5) eat more ribs. i am not sure what happened this year, but i don't think that i made it to dreamland more than six times. that. is. unforgivable. it's one thing if you are allergic to ribs or meat. it's an altogether different thing if you are not. i am not. i will not make any promises about music this year, but andy and kiker, i ask for your assistance in making sure this resolution holds true.
6) don't throw up...this is never going to happen, but there is no feeling that i feel that comes closer to imminent death than the feeling i get when i throw up. the prolonged heave that seems to last an hour and prevents one from breathing until the very last moment before one might pass out is one of god's cruelest jokes. sure, sure. i get that you are usually purging something evil from your insides, but if i could go twelve full months without throwing up, those would be a good twelve months.
7) go to the iron bowl...i know this is pretty specific, but i might as well shoot for the stars rather than wasting my wanderlust on vague wishes like "go to a tuscaloosa game".
8) don't start smoking...i have to throw a "gimme" in for good measure to counterbalance the tougher ones and raise my spirits during times of trial.
9) make christmas less "busy"...hannah being born on christmas makes this hard. it really does. but i'd like to have one christmas that doesn't involve five steps and four stops. not that everyone has to come to us, but it would be fun to tone it down from "thank god christmas is over. i am glad i get to go to work tomorrow." to "hmm. that could have been a lot more stressful. good show."
10) see brian again...maybe this time i can meet him in sunny florida.

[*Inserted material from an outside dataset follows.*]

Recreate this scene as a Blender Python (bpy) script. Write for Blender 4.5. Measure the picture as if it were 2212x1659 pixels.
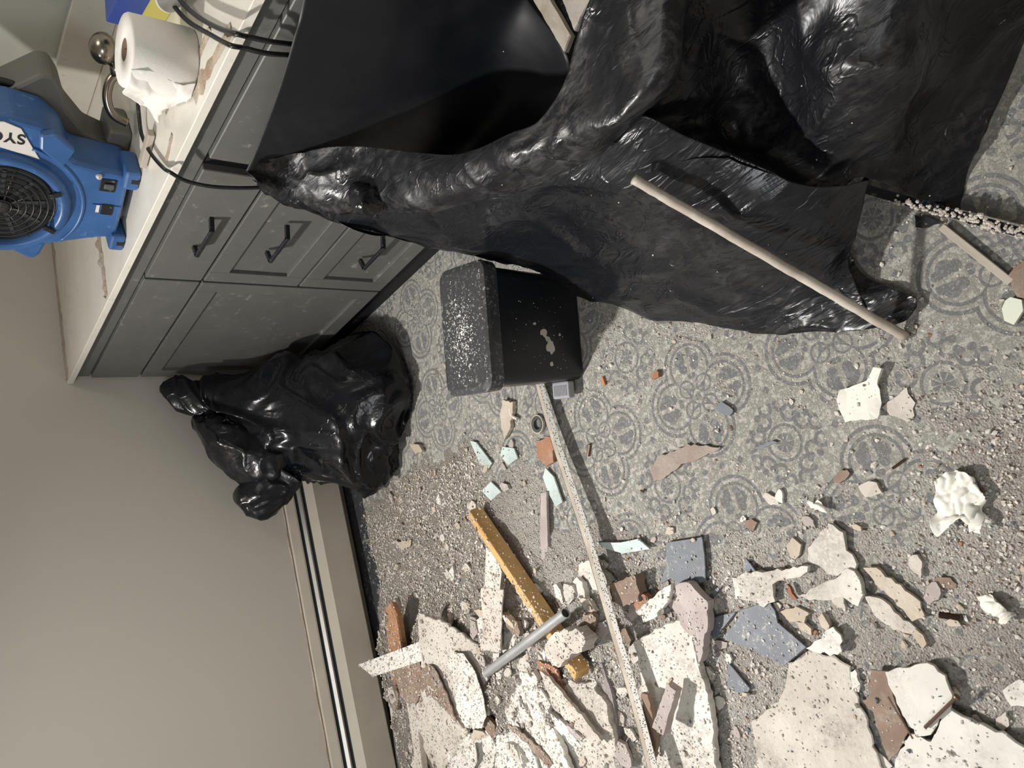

11) close this chapter as it relates to my father...i saw him one time all year. it's the first time in many, many years that we haven't spoken on my birthday or christmas. maybe all that means the chapter is closed for us. for some reason, though, i don't feel a sense of closure yet. maybe i never will. but i'd like to put this behind me if i can and think about something else for a while. something more pleasant.
happy 2008. may your year be anything other than stagnant. talk more. stop fucking lying. to yourself and to others. be a man. or a woman. just be real. whatever that means for you.